Further investigation into the matter revealed that other app developers have seemingly been doing the same thing, and Twitter has also confirmed the practice, explaining that the data is collected and stored only if the user takes advantage of the “Find Friends” feature because it scans the address book to search for individuals who also have a Twitter account.
Even though the developers of the apps have been found violating Apple’s privacy policies by distributing these apps through its App Store, the company has also been named as a defendant in the suit because it approved the apps, allowing them to be sold from its Store.
“Literally billions of contacts from the address books of tens of millions of unsuspecting wireless mobile device owners have now been accessed and stolen,” claim the plaintiffs. “The surreptitious data uploads—occurring over both cellular networks and open, public wireless access nodes in homes, coffee shops, restaurants, bars, stores and businesses all across the nation—have, quite literally, turned the address book owners’ wireless mobile devices into mobile radio beacons broadcasting and publicly exposing the unsuspecting device owner’s address book data to the world.”
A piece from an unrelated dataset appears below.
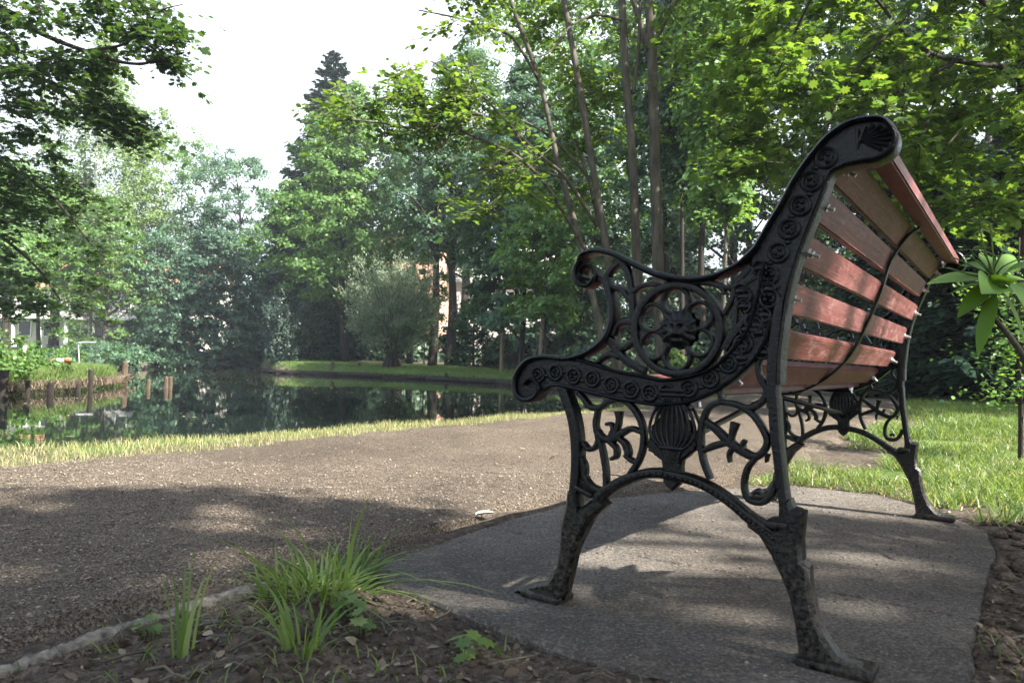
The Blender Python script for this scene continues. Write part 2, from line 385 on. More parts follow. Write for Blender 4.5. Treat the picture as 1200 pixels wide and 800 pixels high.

As a result of the companies’ wrongful actions and/or inaction, the plaintiff say that they suffered damages and incurred many expenses, for which they want to be reimbursed. They accused the companies of having invaded their privacy, having been negligent, breaching their devices, earning money by using and selling things that don’t belong to them, and more.
The plaintiffs asked for the suit to be allowed to gain class-action status, and their attorneys say that the list of defendants could also be expanded.